Anyway, there you have it. A few thoughts I had while strolling through the Met the other day. A comment by Annabel Armstrong on my last post got me thinking about this subject. One of the great benefits of working on an apartment literally across the street is that I get to spend my lunch break with this stuff.

Monday, August 5, 2013

Who cares?

Piazza San Marco, by Francesco Guardi (1760)

I've been neglecting my blog. Months eating snails on a yacht with Gwyneth Paltrow (she claims she's vegetarian), and arguing the benefits of being a locavore whilst faffing around the islands have left me vacant. There are important things going on in the world, but I can't think of one for the life of me. I should start a Foundation to alleviate all this intestinal bloating, but I pissed all my cash away on sangria. 

Patsy Cline troubled herself over the decision between "A Poor Man's Roses, or a Rich Man's Gold." At least she had options. I just plugged another $300 into a '95 Saturn. If a rich man offered me gold, I'd be cradling his nuts in a silver spoon.

What the hell am I talking about? I've no idea. Here's another regurgitated diatribe about a topic I've only the scantest understanding of. You're welcome, freeloaders.

Let’s generously acknowledge at the outset that Piazzo San Marco (above) is an early work by Guardi, and that his figures are more “freely handled” than by a master like, say, Canaletto. However, the buildings immediately strike us as being way too small for the scale of the figures. Or maybe it’s the other way around; the figures are too big. Either way something’s wrong. Let’s imagine that Guardi started this painting by drawing the buildings in perspective to set the stage, which is probably what he did.




The detail (above) from his painting shows a small figure in a red cape, standing in one of the arches alongside the left side of the Piazza. The figure still looks a tad big for the arch, but if we assume for a moment that he is scaled correctly [and again, by “correctly” I mean “correctly relative to the main objects – the buildings”], then we can use that figure to create a relative scale for everything else in the painting.

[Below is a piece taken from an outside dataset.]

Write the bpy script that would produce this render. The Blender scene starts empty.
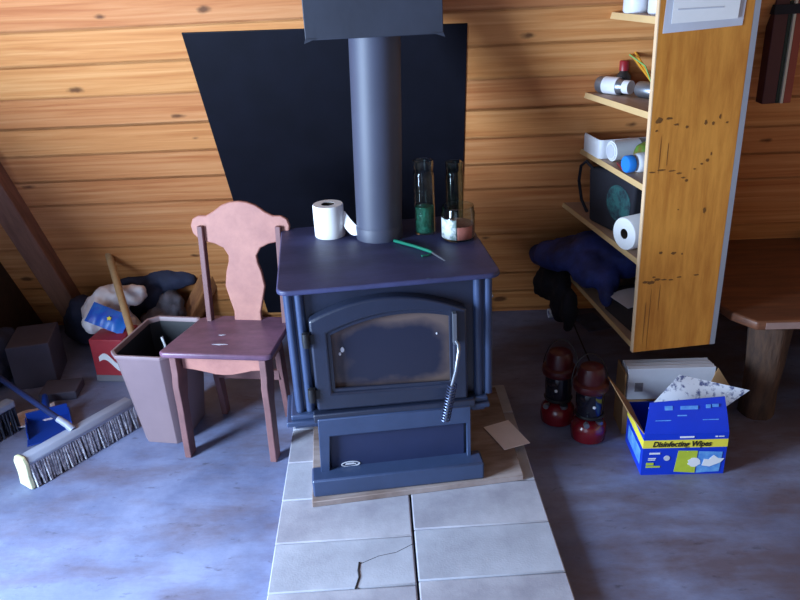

It was pretty hard to find a vanishing point in Guardi’s painting, as the building on the left appears to have a lower horizon line than the building on the right (!). In any case, I began by drawing two green orthogonal lines from the central vanishing point to the top and toe of the red figure in the arch, then continuing them out to the left. You can see that the queue of little black guys on the left all fall inside those same green orthogonal lines. All those little black guys are in correct perspective relative to the figure in the red cape, which is in scale relative to the building. They all adhere to the same perspective scale. So far, so good.


The problem with Guardi’s painting is that his foreground figures are massively out of scale with the buildings. Dragging the left-most little black guy across and into the central foreground, you can see just how off Guardi’s scale is. His main figures are roughly twice as tall as they should be, according to the scale he established with his buildings.

The rule should be obvious: if you’re going to establish a scale by throwing a figure into your painting, then you had better stick to that scale. I threw that in bold because yeah, I'm shouting.




Bernardo Bellotto (above) did a better job placing convincingly scaled figures within his streetscape of the same Piazza.

In case you think I’m being unfair to Guardi (by calling him a hack, completely was unencumbered by talent), check out this next painting. I lost count of the amount of horizon lines. Vanishing “points” are all over the place, orthogonals converging only vaguely at best. If he scribbled this on the back of a napkin after a carafe of cheap hooch, you might be inclined to write it off as merely the onset of alcohol-induced idiocy, but it’s actually on canvas. Why he bothered, I’ve no idea.